Immigrants deserve prosperity too

The story of a tattooed father and his pursuit of freedom for his family.


Caitlin Blackmon/THE CHIMES

Alison Hartzler, Writer

“They were as invisible in life as they were in death,” said Astrid Kaemper in the documentary  “Who Is Dayani Cristal?”

Don’t fall asleep

Kaemper’s job is to classify the dead bodies found near the Mexican-American border — 95 percent of the bodies remain unidentified — in attempt to locate their families.

Professor of modern languages Itzel Reyes screened the documentary “Who Is Dayani Cristal?” at At 6:30 p.m. on Sept. 21. Mayers Auditorium echoed with laughter as students discussed mountains of homework, weekend activities and dinner plans.

“Is this the event you chose for Spanish?” one student asked another.

“Yeah,” she responded. “It seemed like the shortest.” Finally, the film started.

The first scenes depict border patrol officers picking up the body of a migrant who died crossing the border. He was then taken to the border patrol forensic lab. After a photo is taken of the tattoo on his chest which reads “Dayani Cristal,” he is placed in a freezer with 100 other dead migrants.

Gael García Bernal, the producer of this documentary, takes viewers on the migrant’s journey across the Mexican-American border and—what he hopes—to a better future for himself and his family. However, this journey proves to be one of the most dangerous and deadly a migrant can take. In one scene, a man instructs Bernal on how to cross the border by a train nicknamed “The Beast.” One of the more important lessons was how to stay on without dying.

“Don’t fall asleep,” he said. “That’s how people slip off and die.”

Luckily, small holes on the roof allow illegal passengers to hold on.

Back at the forensic lab, the tattooed migrant’s body was rolled out of the freezer to be inspected. Each body brought into the lab is searched for items. Every item is placed in a bag labeled with letters and numbers corresponding to the tag on the body bag. In this case, a pocket sized prayer book and a belt buckle.

Dilcy Yohan, the tattooed man, met his wife while she was working in her mother’s shop in Honduras. He claims he had come to buy something, but she says even then, she knew he had a huge crush on her. They were soon married and had a small baby boy. Later, along came a younger brother and then a little sister named Dayani Cristal. Dayani was the love of Yohan’s life. So much so, he got a tattoo of her name across his chest.
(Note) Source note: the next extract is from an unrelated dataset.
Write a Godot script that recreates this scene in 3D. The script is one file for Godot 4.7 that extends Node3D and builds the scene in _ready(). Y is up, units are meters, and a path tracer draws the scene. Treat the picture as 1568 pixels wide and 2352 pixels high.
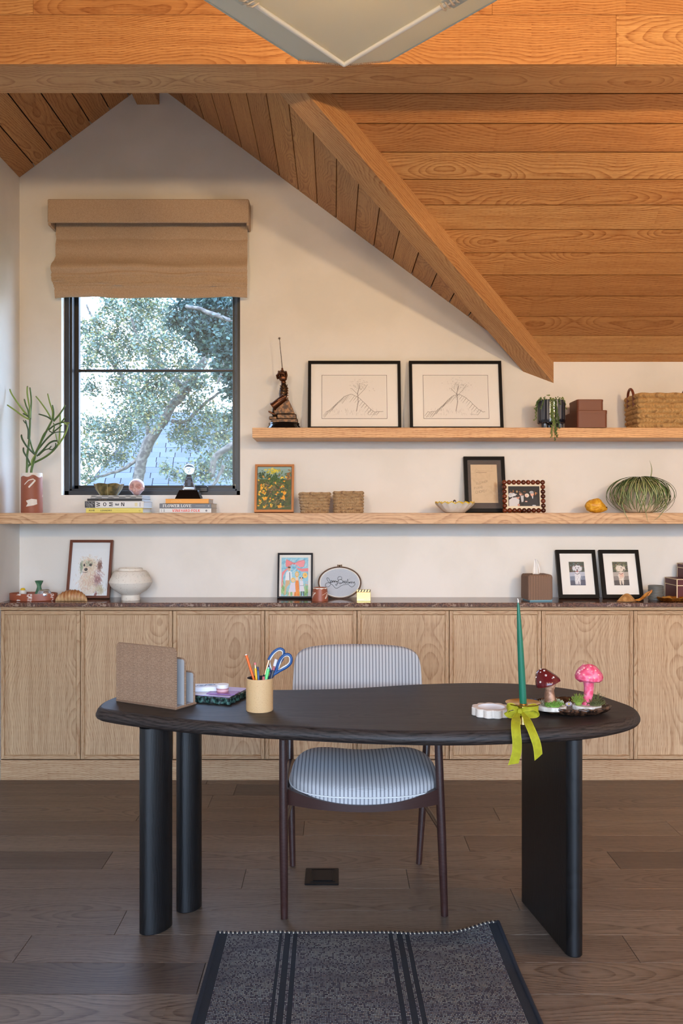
extends Node3D
# A study under a gabled oak roof: black desk, striped chair, floating shelves and a run of oak cabinets.
# Depths are metres in front of the camera; X() and Y() turn measured image offsets at a known depth into metres.
const F := 2030.0
const EYE := 1.40
const WALL := 4.898          # depth of the back wall
const SHELF_TOP := 1.395     # lower floating shelf
const UPPER_TOP := 1.843     # upper floating shelf
const COUNTER := 0.928
const DESK := 0.729
const PITCH := 0.757         # rise of the main roof
const DPITCH := 0.745        # rise of the dormer roof
const RIDGE_X := -1.02
const RIDGE_Y := 3.794
const PLATE_Y := 2.232       # where the main roof meets the back wall
const LEFT := -1.745
const RIGHT := 2.75

var rng := RandomNumberGenerator.new()
var M := {}
var T := {}
var names := {}

func X(px: float, z: float) -> float: return (px - 768.0) * z / F
func Y(py: float, z: float) -> float: return EYE + (1176.0 - py) * z / F
func P(px: float, py: float, z: float) -> Vector3: return Vector3(X(px, z), Y(py, z), -z)

class Geo:
	var v := PackedVector3Array()
	var n := PackedVector3Array()
	var t := PackedVector2Array()
	var c := PackedColorArray()
	var i := PackedInt32Array()
	var xf := Transform3D()
	var nb := Basis()
	var col := Color.WHITE
	var us := 1.0
	var uo := Vector2.ZERO

	func at(x: Transform3D) -> Geo:
		xf = x
		nb = x.basis.inverse().transposed()
		return self

	func vert(p: Vector3, q: Vector3, u := Vector2.ZERO) -> int:
		v.append(xf * p)
		n.append((nb * q).normalized())
		t.append(u)
		c.append(col)
		return v.size() - 1

	func tri(a: int, b: int, d: int) -> void:
		if (v[b] - v[a]).cross(v[d] - v[a]).dot(n[a] + n[b] + n[d]) > 0.0:
			i.append_array([a, d, b])
		else:
			i.append_array([a, b, d])

	func quad(a: Vector3, b: Vector3, d: Vector3, e: Vector3, q: Vector3, ua := Vector2(0, 0), ub := Vector2(1, 0), ud := Vector2(1, 1), ue := Vector2(0, 1)) -> void:
		var k := vert(a, q, ua)
		vert(b, q, ub); vert(d, q, ud); vert(e, q, ue)
		tri(k, k + 1, k + 2); tri(k, k + 2, k + 3)

	# texture coordinates in metres with the grain along axis g
	func guv(p: Vector3, face: int, g: int) -> Vector2:
		var r := Vector2.ZERO
		if face == g:
			r = Vector2(p[(g + 1) % 3] * 0.25, p[(g + 2) % 3])
		else:
			r = Vector2(p[g], p[3 - g - face])
		return r * us + uo

	# a box with chamfered edges
	func box(size: Vector3, ctr := Vector3.ZERO, bev := 0.002, g := 0) -> Geo:
		var h := size * 0.5
		bev = minf(bev, minf(h.x, minf(h.y, h.z)) * 0.9)
		for a in 3:
			var b := (a + 1) % 3
			var d := (a + 2) % 3
			for s in [-1.0, 1.0]:
				var q := Vector3.ZERO; q[a] = s
				var k := v.size()
				for w in [[-1, -1], [1, -1], [1, 1], [-1, 1]]:
					var p := Vector3.ZERO
					p[a] = s * h[a]; p[b] = w[0] * (h[b] - bev); p[d] = w[1] * (h[d] - bev)
					vert(p + ctr, q, guv(p + ctr, a, g))
				tri(k, k + 1, k + 2); tri(k, k + 2, k + 3)
				if bev > 0.0:
					for e in [-1.0, 1.0]:
						var q2 := Vector3.ZERO; q2[a] = s; q2[b] = e
						var k2 := v.size()
						for w in [-1.0, 1.0]:
							var p1 := Vector3.ZERO
							p1[a] = s * h[a]; p1[b] = e * (h[b] - bev); p1[d] = w * (h[d] - bev)
							var p2 := p1
							p2[a] = s * (h[a] - bev); p2[b] = e * h[b]
							vert(p1 + ctr, q2, guv(p1 + ctr, a, g)); vert(p2 + ctr, q2, guv(p2 + ctr, a, g))
						tri(k2, k2 + 1, k2 + 3); tri(k2, k2 + 3, k2 + 2)
		if bev > 0.0:
			for sx in [-1.0, 1.0]:
				for sy in [-1.0, 1.0]:
					for sz in [-1.0, 1.0]:
						var s := Vector3(sx, sy, sz)
						var k := v.size()
						for a in 3:
							var p := s * (h - Vector3.ONE * bev); p[a] = s[a] * h[a]
							vert(p + ctr, s, guv(p + ctr, 0, g))
						tri(k, k + 1, k + 2)
		return self

	# a sheet of points; normals are averaged, ring closes each row
	func grid(rows: Array, ring := false, uscale := Vector2.ONE, outward := true) -> Geo:
		var nr := rows.size()
		var nc: int = rows[0].size()
		var acc := PackedVector3Array()
		acc.resize(nr * nc)
		var mid := Vector3.ZERO
		for r in nr:
			for k in nc: mid += rows[r][k]
		mid /= nr * nc
		var last := nc if ring else nc - 1
		for r in nr - 1:
			for k in last:
				var k1 := (k + 1) % nc
				var a: Vector3 = rows[r][k]; var b: Vector3 = rows[r][k1]; var d: Vector3 = rows[r + 1][k1]; var e: Vector3 = rows[r + 1][k]
				var q := (d - a).cross(e - b)
				acc[r * nc + k] += q; acc[r * nc + k1] += q; acc[(r + 1) * nc + k1] += q; acc[(r + 1) * nc + k] += q
		var way := 0.0
		for r in nr:
			for k in nc: way += acc[r * nc + k].dot(rows[r][k] - mid)
		var sg := 1.0 if (way >= 0.0) == outward else -1.0
		# poles share one normal
		for r in [0, nr - 1]:
			if nc > 2 and rows[r][0].distance_to(rows[r][nc / 2]) < 1e-6:
				var s := Vector3.ZERO
				for k in nc: s += acc[r * nc + k]
				for k in nc: acc[r * nc + k] = s
		var cols := nc + 1 if ring else nc
		var base := v.size()
		for r in nr:
			for k in cols:
				var kk := k % nc
				var q := acc[r * nc + kk] * sg
				if q.length_squared() < 1e-24: q = Vector3.UP
				vert(rows[r][kk], q.normalized(), Vector2(float(k) / (cols - 1), float(r) / (nr - 1)) * uscale + uo)
		for r in nr - 1:
			for k in cols - 1:
				var a := base + r * cols + k
				tri(a, a + 1, a + cols + 1); tri(a, a + cols + 1, a + cols)
		return self

	# profile of (radius, height), turned round y; corners sharper than 35 degrees stay sharp
	func lathe(prof: Array, seg := 32, uscale := Vector2.ONE, wob = null) -> Geo:
		var runs := [[prof[0]]]
		for k in range(1, prof.size()):
			runs[-1].append(prof[k])
			if k < prof.size() - 1:
				var d1: Vector2 = (prof[k] - prof[k - 1]).normalized()
				var d2: Vector2 = (prof[k + 1] - prof[k]).normalized()
				if d1.dot(d2) < 0.82: runs.append([prof[k]])
		# the solid lies to the left of the profile when it runs upward on the outside
		for run in runs:
			var rows := []
			for p in run:
				var row := PackedVector3Array()
				for s in seg:
					var a := TAU * s / seg
					var q := Vector3(p.x * cos(a), p.y, -p.x * sin(a))
					row.append(wob.call(q) if wob != null else q)
				rows.append(row)
			gridn(rows, uscale)
		return self

	func gridn(rows: Array, uscale := Vector2.ONE) -> void:   # ring grid whose normal side follows the profile's direction
		var nr := rows.size()
		var nc: int = rows[0].size()
		var acc := PackedVector3Array()
		acc.resize(nr * nc)
		for r in nr - 1:
			for k in nc:
				var k1 := (k + 1) % nc
				var a: Vector3 = rows[r][k]; var b: Vector3 = rows[r][k1]; var d: Vector3 = rows[r + 1][k1]; var e: Vector3 = rows[r + 1][k]
				var q := (d - a).cross(e - b)
				acc[r * nc + k] += q; acc[r * nc + k1] += q; acc[(r + 1) * nc + k1] += q; acc[(r + 1) * nc + k] += q
		for r in [0, nr - 1]:
			if rows[r][0].distance_to(rows[r][nc / 2]) < 1e-6:
				var s := Vector3.ZERO
				for k in nc: s += acc[r * nc + k]
				for k in nc: acc[r * nc + k] = s
		var base := v.size()
		for r in nr:
			for k in nc + 1:
				var q := acc[r * nc + k % nc]
				if q.length_squared() < 1e-24: q = Vector3.UP
				vert(rows[r][k % nc], q.normalized(), Vector2(float(k) / nc, float(r) / maxi(nr - 1, 1)) * uscale + uo)
		for r in nr - 1:
			for k in nc:
				var a := base + r * (nc + 1) + k
				tri(a, a + 1, a + nc + 2); tri(a, a + nc + 2, a + nc + 1)

	# a round bar along a path with rounded ends
	func tube(path: Array, rad, seg := 10, round_ends := true, flat := 1.0, uscale := Vector2.ONE) -> Geo:
		var pts := []
		var rr := []
		var m := path.size()
		for k in m:
			pts.append(path[k])
			rr.append(rad[k] if rad is Array else rad)
		var tang := []
		for k in m:
			tang.append(((pts[mini(k + 1, m - 1)] as Vector3) - (pts[maxi(k - 1, 0)] as Vector3)).normalized())
		var side: Vector3 = (tang[0] as Vector3).cross(Vector3(0.31, 0.2, 0.93))
		if side.length() < 0.1: side = (tang[0] as Vector3).cross(Vector3.RIGHT)
		side = side.normalized()
		var rows := []
		for k in m:
			var tg: Vector3 = tang[k]
			side = (side - tg * side.dot(tg)).normalized()
			var up := tg.cross(side)
			var offs := [[0.0, 1.0]]
			if k == 0: offs = [[-1.0, 0.0], [-0.87, 0.5], [-0.5, 0.87], [0.0, 1.0]] if round_ends else [[0.0, 0.0], [0.0, 1.0]]
			elif k == m - 1: offs = [[0.0, 1.0], [0.5, 0.87], [0.87, 0.5], [1.0, 0.0]] if round_ends else [[0.0, 1.0], [0.0, 0.0]]
			for o in offs:
				var row := PackedVector3Array()
				for s in seg:
					var a := TAU * s / seg
					row.append(pts[k] + tg * (o[0] * rr[k] * 0.7) + (side * cos(a) + up * sin(a) * flat) * rr[k] * o[1])
				rows.append(row)
		gridn(rows, uscale)
		return self

	# ellipsoid with squared-off exponents and an optional deformation
	func blob(r: Vector3, ctr := Vector3.ZERO, e1 := 1.0, e2 := 1.0, nu := 24, nv := 14, bend = null) -> Geo:
		var rows := []
		for a in nv + 1:
			var lat := -PI / 2 + PI * a / nv
			var row := PackedVector3Array()
			for b in nu:
				var lon := TAU * b / nu
				var cl := pow(absf(cos(lat)), e1)
				if a == 0 or a == nv: cl = 0.0
				var p := Vector3(r.x * cl * signf(cos(lon)) * pow(absf(cos(lon)), e2), r.y * signf(sin(lat)) * pow(absf(sin(lat)), e1), -r.z * cl * signf(sin(lon)) * pow(absf(sin(lon)), e2))
				if bend != null: p = bend.call(p)
				row.append(p + ctr)
			rows.append(row)
		gridn(rows)
		return self

	# a flat outline in the local xy plane, given thickness along -z, edges square
	func prism(poly: PackedVector2Array, thick: float, grain_x := true, back := true) -> Geo:
		var ids := Geometry2D.triangulate_polygon(poly)
		var sides := [0.0, -thick] if back else [0.0]
		for z in sides:
			var k := v.size()
			for p in poly:
				vert(Vector3(p.x, p.y, z), Vector3(0, 0, 1.0 if z == 0.0 else -1.0), (Vector2(p.x, p.y) if grain_x else Vector2(p.y, p.x)) * us + uo)
			for j in range(0, ids.size(), 3): tri(k + ids[j], k + ids[j + 1], k + ids[j + 2])
		var cw := Geometry2D.is_polygon_clockwise(poly)
		for j in poly.size():
			var a := poly[j]; var b := poly[(j + 1) % poly.size()]
			var e := (b - a).normalized()
			var q := Vector3(e.y, -e.x, 0) * (-1.0 if cw else 1.0)
			var ua := (Vector2(a.x, a.y) if grain_x else Vector2(a.y, a.x)) * us + uo
			var ub := (Vector2(b.x, b.y) if grain_x else Vector2(b.y, b.x)) * us + uo
			quad(Vector3(a.x, a.y, 0), Vector3(b.x, b.y, 0), Vector3(b.x, b.y, -thick), Vector3(a.x, a.y, -thick), q, ua, ub, ub + Vector2(0, thick) * us, ua + Vector2(0, thick) * us)
		return self

	# an outline with a rounded or chamfered section: rings of (inset, height) over a closed outline
	func rings(outline: PackedVector2Array, sect: Array, cap_first := true, cap_last := true, uscale := 1.0) -> Geo:
		var m := outline.size()
		var nrm := []
		var cw := Geometry2D.is_polygon_clockwise(outline)
		for k in m:
			var e := (outline[(k + 1) % m] - outline[(k - 1 + m) % m]).normalized()
			nrm.append(Vector2(e.y, -e.x) * (-1.0 if cw else 1.0))
		var runs := [[sect[0]]]
		for k in range(1, sect.size()):
			runs[-1].append(sect[k])
			if k < sect.size() - 1 and (sect[k] - sect[k - 1]).normalized().dot((sect[k + 1] - sect[k]).normalized()) < 0.75: runs.append([sect[k]])
		for run in runs:
			var rows := []
			for s in run:
				var row := PackedVector3Array()
				for k in m:
					var p: Vector2 = outline[k] + nrm[k] * s.x
					row.append(Vector3(p.x, s.y, p.y))
				rows.append(row)
			var k0 := v.size()
			grid(rows, true)
			for k in range(k0, v.size()): t[k] = Vector2(v[k].x, v[k].z + v[k].y) * uscale + uo
		for cap in [[cap_first, sect[0]], [cap_last, sect[-1]]]:
			if not cap[0]: continue
			var poly := PackedVector2Array()
			for k in m: poly.append(outline[k] + nrm[k] * cap[1].x)
			var ids := Geometry2D.triangulate_polygon(poly)
			var k := v.size()
			var up: bool = (cap[1].y >= sect[0].y) and (cap[1].y >= sect[-1].y)
			for p in poly: vert(Vector3(p.x, cap[1].y, p.y), Vector3.UP if up else Vector3.DOWN, Vector2(p.x, p.y) * uscale + uo)
			for j in range(0, ids.size(), 3): tri(k + ids[j], k + ids[j + 1], k + ids[j + 2])
		return self

	func mesh(colors := false) -> ArrayMesh:
		var a := []
		a.resize(Mesh.ARRAY_MAX)
		a[Mesh.ARRAY_VERTEX] = v; a[Mesh.ARRAY_NORMAL] = n; a[Mesh.ARRAY_TEX_UV] = t; a[Mesh.ARRAY_INDEX] = i
		if colors: a[Mesh.ARRAY_COLOR] = c
		var m := ArrayMesh.new()
		m.add_surface_from_arrays(Mesh.PRIMITIVE_TRIANGLES, a)
		return m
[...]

“I asked him if it hurt,” said Lorena in the film, “He said it did, but was worth it for his daughter.”

Through the documentary, this man was transformed from a number to a face. Lorena said she knew the risks her husband was taking when he set out for America. To him, the idea of a brighter future and hope for his family made it all worth it.
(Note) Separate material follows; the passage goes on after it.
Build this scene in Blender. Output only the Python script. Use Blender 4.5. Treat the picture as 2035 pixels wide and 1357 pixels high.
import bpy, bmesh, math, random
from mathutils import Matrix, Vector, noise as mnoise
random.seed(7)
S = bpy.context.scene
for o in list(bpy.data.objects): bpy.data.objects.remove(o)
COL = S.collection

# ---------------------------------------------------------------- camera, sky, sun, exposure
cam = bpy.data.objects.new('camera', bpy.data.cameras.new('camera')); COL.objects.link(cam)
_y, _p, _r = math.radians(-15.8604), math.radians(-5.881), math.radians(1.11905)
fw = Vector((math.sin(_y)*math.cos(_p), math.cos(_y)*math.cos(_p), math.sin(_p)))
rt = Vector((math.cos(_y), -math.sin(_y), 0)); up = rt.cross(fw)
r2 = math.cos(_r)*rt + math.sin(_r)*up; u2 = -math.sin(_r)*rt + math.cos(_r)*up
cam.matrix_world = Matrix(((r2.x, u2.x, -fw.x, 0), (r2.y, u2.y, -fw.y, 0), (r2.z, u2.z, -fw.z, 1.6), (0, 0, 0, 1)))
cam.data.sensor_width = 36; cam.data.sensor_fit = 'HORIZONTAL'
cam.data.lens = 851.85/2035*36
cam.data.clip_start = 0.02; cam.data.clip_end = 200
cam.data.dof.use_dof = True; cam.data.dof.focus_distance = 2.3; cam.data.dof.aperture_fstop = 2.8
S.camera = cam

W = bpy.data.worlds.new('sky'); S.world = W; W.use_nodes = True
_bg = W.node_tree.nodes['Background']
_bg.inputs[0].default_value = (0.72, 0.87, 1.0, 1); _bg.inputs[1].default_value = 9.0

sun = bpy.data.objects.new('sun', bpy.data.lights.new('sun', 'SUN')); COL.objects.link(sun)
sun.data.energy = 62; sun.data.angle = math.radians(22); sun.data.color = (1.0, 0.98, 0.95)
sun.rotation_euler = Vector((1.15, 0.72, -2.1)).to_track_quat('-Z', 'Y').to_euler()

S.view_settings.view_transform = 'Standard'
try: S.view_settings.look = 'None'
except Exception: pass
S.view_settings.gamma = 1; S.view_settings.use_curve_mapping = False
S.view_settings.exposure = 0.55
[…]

The film ends with his body being brought back to Honduras where it was welcomed by the entire town to celebrate the life and death of Dilcy Yohan.

Careless ignorance

To the doctors, this man is a tally on a death toll. To some Americans, he is an illegal immigrant impending on our country for jobs. To Biolans, he is a soon-to-forget guilt trip. Yet to Lorena Ivón Ton Quevedo he is a husband, and to Dayani Cristal, a father.

As this film came to a close and the lights came on, I saw heads jerk up and phones switch off. Students were not paying attention. It was clear they had come for the mandatory class credit. While not all acted this way, I was disappointed at the lack of interest students showed in an issue so prominent in today’s news. What was worse, during the discussion period following the film, students whom I witnessed either sleeping through half of it or blatantly playing games on their phones were speaking as if the point of the documentary had gone completely over their heads.
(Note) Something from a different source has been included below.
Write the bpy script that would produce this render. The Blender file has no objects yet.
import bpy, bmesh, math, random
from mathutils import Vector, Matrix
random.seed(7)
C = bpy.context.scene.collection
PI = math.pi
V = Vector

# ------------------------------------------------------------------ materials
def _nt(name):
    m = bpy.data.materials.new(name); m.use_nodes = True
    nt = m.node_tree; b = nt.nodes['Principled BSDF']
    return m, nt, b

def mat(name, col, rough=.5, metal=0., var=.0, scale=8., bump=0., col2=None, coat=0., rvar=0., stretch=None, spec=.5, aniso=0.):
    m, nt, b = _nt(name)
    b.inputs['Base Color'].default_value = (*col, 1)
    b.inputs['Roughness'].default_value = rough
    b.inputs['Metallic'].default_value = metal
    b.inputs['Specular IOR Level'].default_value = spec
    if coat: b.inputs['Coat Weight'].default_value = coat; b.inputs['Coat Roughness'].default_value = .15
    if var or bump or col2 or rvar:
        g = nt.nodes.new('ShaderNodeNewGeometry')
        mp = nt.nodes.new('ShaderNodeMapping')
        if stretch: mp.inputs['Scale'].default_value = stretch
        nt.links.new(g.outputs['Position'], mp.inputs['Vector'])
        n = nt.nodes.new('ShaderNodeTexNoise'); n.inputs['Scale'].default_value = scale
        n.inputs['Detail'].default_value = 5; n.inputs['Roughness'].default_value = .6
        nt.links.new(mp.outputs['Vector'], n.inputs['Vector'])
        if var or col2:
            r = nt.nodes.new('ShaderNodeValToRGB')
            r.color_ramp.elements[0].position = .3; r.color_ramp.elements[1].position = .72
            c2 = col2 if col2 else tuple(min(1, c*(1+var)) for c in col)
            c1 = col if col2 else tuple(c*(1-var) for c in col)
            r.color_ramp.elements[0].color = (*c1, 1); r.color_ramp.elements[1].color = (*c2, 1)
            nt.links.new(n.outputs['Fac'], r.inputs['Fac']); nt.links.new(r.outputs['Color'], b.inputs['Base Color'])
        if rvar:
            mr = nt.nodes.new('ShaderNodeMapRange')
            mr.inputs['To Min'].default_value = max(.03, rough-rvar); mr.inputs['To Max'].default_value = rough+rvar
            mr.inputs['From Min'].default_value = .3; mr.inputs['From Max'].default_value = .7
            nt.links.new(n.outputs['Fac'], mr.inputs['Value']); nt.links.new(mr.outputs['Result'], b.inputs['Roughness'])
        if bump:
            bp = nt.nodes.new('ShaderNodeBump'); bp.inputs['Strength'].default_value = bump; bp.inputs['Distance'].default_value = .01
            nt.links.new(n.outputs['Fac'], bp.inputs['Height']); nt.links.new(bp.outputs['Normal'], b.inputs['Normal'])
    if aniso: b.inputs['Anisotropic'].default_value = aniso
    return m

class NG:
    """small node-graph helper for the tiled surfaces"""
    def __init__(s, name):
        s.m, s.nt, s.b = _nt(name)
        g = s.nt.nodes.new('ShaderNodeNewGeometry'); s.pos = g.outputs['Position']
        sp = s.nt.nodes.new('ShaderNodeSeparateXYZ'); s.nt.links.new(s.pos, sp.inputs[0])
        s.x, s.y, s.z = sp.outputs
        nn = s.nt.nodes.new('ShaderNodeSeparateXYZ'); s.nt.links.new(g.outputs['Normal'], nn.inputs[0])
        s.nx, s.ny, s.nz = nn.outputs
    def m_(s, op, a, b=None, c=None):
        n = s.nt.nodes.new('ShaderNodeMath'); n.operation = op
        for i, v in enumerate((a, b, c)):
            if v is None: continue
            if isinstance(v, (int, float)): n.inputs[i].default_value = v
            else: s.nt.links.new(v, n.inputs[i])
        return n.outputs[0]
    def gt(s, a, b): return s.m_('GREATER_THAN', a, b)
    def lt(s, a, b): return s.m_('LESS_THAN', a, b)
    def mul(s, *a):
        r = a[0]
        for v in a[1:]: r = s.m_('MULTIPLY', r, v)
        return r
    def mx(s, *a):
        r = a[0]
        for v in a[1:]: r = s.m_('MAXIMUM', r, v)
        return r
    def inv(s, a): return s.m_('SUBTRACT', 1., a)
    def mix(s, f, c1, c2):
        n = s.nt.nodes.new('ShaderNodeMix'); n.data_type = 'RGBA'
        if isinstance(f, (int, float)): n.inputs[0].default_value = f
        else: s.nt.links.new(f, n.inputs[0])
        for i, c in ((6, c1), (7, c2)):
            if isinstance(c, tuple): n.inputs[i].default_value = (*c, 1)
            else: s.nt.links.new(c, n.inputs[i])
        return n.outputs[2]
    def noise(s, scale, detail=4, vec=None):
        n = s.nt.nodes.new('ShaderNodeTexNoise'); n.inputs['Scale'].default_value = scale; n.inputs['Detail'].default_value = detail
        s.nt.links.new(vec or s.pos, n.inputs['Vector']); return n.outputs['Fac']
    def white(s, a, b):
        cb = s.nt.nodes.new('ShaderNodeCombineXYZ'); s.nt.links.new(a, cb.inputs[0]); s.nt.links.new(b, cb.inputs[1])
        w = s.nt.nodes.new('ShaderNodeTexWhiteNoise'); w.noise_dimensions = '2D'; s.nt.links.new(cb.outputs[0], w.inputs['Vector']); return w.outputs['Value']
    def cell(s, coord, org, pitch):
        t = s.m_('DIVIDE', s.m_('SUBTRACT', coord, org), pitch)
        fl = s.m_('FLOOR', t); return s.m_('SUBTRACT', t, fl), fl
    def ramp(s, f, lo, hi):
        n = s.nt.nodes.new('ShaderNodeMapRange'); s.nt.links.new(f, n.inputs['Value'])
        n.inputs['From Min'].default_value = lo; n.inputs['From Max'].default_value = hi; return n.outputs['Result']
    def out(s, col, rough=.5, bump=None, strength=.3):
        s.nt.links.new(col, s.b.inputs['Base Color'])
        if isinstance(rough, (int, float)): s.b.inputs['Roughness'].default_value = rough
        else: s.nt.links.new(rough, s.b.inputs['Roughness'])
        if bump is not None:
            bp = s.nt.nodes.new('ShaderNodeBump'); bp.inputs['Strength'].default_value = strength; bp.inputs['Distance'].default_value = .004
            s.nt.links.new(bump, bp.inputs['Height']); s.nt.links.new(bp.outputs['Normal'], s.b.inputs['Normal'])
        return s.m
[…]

“They killed themselves by choosing to cross the border, not our laws,” one student said.

“I didn’t like how they were trying to humanize them… maybe to an extent but they are still illegals,” another whispered to their friends.

After tearful stories from Reyes telling the audience her experiences with migrants, a student gave a powerful speech about the importance of caring for these people, especially through a Christian perspective. The man on my left who had slept through half of it raised his hand and asked how this can justify them illegally crossing into America. A man to the right of me was wearing some generic Jesus top huddled with his friends laughing about some plans they had after the event. It was clear they had both missed the point of the film.

Biola needs to wake up and realize we cannot set aside these issues and still pretend to care when we go on our yearly missions trips to Mexican orphanages. Matthew 25:45 says, “‘Truly I tell you, whatever you did not do for one of the least of these, you did not do for me.’” There are students in our school who are affected by these issues and deserve to be listened to.